[Exercise directions]: Within the entries below, please return exactly the lines from the one with "Recreate this scene as a Blender Python (bpy) script. The" through the one with "scene.camera = cam", leaving out any pictures.

[Records]:
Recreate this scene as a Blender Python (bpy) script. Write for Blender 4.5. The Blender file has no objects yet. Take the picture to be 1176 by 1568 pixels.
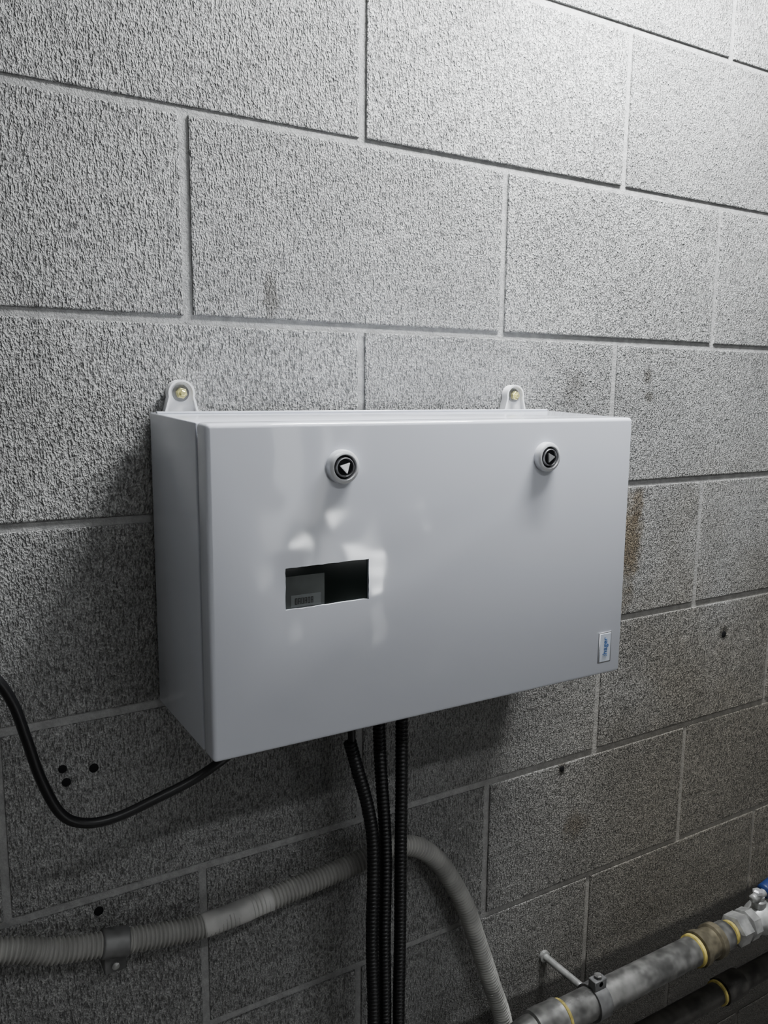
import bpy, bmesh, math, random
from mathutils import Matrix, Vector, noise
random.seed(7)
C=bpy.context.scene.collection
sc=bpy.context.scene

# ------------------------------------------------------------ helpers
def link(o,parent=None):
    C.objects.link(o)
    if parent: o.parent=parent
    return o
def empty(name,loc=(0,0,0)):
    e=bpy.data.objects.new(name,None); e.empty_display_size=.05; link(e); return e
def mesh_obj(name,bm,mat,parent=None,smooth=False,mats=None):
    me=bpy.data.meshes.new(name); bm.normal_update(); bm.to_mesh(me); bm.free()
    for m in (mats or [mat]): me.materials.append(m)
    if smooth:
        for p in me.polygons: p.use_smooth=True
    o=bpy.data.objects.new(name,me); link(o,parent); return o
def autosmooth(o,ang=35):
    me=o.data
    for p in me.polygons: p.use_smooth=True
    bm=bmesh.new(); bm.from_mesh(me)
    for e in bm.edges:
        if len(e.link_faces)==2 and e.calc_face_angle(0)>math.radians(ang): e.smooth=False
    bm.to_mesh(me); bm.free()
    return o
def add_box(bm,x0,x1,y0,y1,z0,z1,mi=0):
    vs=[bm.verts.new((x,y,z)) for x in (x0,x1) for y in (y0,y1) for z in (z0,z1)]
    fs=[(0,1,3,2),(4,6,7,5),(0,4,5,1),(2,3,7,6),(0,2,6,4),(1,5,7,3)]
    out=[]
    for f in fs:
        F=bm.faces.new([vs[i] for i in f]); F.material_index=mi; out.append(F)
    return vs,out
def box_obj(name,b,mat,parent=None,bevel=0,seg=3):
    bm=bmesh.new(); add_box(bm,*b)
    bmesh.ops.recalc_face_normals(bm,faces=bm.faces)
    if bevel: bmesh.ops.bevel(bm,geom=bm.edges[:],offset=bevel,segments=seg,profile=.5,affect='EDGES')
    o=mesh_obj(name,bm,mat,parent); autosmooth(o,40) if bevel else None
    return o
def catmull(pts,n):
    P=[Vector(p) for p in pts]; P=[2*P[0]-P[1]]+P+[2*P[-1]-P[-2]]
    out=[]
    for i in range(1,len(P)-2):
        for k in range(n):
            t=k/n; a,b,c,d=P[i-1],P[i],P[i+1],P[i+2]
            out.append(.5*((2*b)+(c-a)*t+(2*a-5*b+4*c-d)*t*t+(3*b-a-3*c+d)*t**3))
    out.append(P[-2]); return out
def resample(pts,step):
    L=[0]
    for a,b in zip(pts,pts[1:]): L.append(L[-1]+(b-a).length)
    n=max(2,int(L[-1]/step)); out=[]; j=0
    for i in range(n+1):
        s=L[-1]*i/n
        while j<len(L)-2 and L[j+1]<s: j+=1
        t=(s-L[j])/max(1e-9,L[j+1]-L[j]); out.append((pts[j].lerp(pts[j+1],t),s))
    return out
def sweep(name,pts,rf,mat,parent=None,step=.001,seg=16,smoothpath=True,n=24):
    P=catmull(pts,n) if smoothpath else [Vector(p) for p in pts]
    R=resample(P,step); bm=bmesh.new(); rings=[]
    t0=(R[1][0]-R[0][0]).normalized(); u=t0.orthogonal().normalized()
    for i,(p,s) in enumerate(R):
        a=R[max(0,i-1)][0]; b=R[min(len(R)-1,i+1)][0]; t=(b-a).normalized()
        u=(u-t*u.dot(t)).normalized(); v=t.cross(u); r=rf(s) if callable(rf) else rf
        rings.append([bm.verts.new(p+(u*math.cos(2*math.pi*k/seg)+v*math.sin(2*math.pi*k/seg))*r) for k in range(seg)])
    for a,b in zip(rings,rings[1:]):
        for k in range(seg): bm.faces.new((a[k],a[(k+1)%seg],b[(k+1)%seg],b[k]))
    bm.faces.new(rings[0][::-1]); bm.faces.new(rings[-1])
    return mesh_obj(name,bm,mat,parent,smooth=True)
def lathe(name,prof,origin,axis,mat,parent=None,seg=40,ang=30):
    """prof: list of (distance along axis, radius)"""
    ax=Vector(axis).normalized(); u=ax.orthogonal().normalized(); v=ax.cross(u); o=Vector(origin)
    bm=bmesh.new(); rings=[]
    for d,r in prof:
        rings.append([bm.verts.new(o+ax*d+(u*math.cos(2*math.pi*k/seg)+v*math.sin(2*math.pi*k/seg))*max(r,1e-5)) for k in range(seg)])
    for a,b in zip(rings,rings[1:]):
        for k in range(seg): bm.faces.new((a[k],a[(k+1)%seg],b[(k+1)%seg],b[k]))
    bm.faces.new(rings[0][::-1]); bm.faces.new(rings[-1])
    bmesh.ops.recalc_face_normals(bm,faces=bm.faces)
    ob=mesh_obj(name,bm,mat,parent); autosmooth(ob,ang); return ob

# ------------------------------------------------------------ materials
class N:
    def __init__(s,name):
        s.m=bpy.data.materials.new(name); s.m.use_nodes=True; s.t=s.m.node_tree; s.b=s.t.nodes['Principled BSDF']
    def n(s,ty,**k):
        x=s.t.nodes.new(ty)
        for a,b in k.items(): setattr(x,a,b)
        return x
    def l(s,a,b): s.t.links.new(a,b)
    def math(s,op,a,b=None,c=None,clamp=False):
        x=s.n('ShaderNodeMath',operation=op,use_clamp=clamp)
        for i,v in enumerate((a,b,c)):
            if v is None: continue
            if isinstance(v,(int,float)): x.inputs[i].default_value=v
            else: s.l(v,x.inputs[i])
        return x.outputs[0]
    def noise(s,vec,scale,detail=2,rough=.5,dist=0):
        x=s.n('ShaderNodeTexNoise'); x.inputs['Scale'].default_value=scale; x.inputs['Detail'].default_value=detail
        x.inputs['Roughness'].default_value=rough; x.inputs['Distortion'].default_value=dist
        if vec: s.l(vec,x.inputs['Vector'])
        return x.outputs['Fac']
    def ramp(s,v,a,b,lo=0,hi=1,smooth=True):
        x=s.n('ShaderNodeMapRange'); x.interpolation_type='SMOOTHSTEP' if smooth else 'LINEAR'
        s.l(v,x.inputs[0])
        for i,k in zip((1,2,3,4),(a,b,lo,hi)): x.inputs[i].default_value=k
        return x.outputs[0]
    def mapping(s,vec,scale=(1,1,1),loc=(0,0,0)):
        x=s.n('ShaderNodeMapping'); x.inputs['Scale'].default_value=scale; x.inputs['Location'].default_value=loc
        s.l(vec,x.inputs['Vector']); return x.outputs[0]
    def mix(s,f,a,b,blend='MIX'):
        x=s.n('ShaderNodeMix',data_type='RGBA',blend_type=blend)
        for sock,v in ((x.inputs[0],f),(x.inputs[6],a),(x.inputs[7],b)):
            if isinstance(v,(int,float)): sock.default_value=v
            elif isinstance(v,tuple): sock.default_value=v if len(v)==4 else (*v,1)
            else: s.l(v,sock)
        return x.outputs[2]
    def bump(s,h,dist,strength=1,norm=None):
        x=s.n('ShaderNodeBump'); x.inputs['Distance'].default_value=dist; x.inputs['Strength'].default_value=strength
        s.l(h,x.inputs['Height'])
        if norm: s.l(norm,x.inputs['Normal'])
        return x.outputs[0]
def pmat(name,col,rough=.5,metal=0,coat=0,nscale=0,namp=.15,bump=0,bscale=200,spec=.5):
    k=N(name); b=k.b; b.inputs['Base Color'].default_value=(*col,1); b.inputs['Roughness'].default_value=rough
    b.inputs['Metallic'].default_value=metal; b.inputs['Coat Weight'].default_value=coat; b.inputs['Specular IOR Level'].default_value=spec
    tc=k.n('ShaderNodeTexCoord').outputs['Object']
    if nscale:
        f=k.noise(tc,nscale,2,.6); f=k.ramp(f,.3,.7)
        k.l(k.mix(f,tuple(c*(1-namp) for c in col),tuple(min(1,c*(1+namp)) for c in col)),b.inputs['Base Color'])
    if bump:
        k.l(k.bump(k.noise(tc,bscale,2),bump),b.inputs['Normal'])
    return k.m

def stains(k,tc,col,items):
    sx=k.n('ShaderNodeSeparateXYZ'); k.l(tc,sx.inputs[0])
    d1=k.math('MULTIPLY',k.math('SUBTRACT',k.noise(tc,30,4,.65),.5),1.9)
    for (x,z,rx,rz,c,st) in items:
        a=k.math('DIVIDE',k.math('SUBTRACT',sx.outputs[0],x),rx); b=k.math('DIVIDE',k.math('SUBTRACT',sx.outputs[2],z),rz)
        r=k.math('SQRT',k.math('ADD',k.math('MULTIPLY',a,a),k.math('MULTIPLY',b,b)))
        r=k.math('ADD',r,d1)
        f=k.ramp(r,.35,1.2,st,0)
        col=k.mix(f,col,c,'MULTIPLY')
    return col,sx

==

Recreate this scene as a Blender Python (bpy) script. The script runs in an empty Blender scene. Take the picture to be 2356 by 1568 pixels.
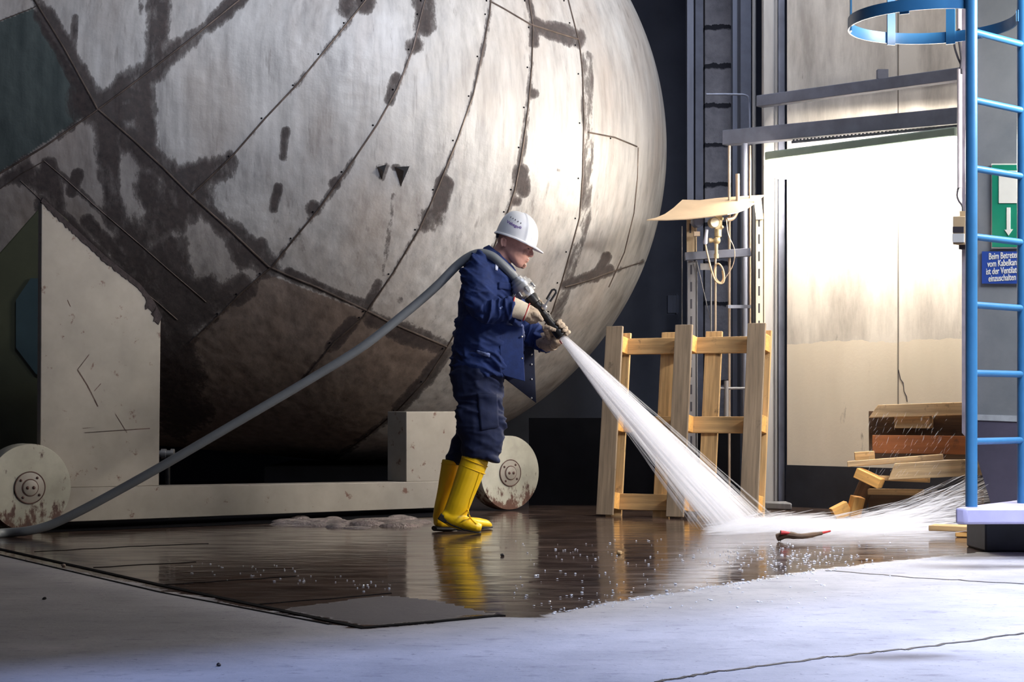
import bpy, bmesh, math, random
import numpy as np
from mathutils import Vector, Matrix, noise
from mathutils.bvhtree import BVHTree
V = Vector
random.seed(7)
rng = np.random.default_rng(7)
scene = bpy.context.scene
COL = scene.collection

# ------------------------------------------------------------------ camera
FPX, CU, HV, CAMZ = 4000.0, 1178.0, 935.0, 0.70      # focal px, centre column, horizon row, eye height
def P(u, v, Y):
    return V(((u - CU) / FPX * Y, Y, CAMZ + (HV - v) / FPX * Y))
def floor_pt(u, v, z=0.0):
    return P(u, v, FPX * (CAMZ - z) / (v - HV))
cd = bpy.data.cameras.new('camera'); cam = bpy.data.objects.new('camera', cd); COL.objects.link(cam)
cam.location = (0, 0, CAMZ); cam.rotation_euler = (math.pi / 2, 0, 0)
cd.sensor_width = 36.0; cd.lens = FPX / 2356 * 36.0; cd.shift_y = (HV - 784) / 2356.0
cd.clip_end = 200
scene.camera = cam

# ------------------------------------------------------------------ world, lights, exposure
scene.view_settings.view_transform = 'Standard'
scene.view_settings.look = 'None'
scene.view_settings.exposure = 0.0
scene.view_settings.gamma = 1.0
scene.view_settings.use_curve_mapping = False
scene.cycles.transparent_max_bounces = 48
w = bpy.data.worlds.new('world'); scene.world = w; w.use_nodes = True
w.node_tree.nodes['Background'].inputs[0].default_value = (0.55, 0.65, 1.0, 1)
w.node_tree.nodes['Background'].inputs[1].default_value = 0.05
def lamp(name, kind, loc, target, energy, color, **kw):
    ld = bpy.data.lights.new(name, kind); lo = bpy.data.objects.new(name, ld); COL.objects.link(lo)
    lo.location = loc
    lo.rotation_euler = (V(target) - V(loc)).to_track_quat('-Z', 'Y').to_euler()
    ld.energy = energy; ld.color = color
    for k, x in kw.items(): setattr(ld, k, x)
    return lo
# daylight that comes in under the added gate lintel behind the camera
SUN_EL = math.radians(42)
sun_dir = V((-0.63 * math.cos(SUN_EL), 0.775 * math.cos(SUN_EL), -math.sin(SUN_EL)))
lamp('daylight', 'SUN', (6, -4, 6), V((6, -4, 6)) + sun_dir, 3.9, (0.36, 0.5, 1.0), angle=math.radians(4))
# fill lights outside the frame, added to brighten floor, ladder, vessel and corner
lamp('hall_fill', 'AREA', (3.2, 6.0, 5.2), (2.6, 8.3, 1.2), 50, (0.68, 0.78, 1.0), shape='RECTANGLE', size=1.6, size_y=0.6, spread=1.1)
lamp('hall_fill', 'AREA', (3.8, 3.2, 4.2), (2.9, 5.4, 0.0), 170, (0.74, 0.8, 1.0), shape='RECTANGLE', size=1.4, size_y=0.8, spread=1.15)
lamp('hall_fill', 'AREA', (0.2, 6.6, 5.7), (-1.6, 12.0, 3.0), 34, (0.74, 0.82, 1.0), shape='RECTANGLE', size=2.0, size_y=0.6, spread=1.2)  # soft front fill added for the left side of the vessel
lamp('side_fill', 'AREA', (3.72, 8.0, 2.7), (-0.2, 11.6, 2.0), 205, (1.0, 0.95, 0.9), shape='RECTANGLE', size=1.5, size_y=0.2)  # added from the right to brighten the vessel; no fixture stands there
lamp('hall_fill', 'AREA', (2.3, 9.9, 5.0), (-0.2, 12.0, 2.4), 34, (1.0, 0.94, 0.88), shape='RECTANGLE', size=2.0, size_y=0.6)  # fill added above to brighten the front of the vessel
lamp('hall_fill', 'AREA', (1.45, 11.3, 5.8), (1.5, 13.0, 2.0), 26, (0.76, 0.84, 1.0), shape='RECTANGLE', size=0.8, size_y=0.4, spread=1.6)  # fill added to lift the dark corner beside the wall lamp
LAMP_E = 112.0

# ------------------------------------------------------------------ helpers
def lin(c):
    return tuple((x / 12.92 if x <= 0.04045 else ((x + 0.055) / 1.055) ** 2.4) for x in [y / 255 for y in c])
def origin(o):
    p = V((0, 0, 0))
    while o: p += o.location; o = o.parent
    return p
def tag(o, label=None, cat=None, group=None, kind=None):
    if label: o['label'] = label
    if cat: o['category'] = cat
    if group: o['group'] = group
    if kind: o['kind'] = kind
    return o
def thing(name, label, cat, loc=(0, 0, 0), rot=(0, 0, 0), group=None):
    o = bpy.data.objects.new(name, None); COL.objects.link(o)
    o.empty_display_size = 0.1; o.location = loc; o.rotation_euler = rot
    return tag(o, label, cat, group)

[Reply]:
Recreate this scene as a Blender Python (bpy) script. The script runs in an empty Blender scene. Take the picture to be 2356 by 1568 pixels.
import bpy, bmesh, math, random
import numpy as np
from mathutils import Vector, Matrix, noise
from mathutils.bvhtree import BVHTree
V = Vector
random.seed(7)
rng = np.random.default_rng(7)
scene = bpy.context.scene
COL = scene.collection

# ------------------------------------------------------------------ camera
FPX, CU, HV, CAMZ = 4000.0, 1178.0, 935.0, 0.70      # focal px, centre column, horizon row, eye height
def P(u, v, Y):
    return V(((u - CU) / FPX * Y, Y, CAMZ + (HV - v) / FPX * Y))
def floor_pt(u, v, z=0.0):
    return P(u, v, FPX * (CAMZ - z) / (v - HV))
cd = bpy.data.cameras.new('camera'); cam = bpy.data.objects.new('camera', cd); COL.objects.link(cam)
cam.location = (0, 0, CAMZ); cam.rotation_euler = (math.pi / 2, 0, 0)
cd.sensor_width = 36.0; cd.lens = FPX / 2356 * 36.0; cd.shift_y = (HV - 784) / 2356.0
cd.clip_end = 200
scene.camera = cam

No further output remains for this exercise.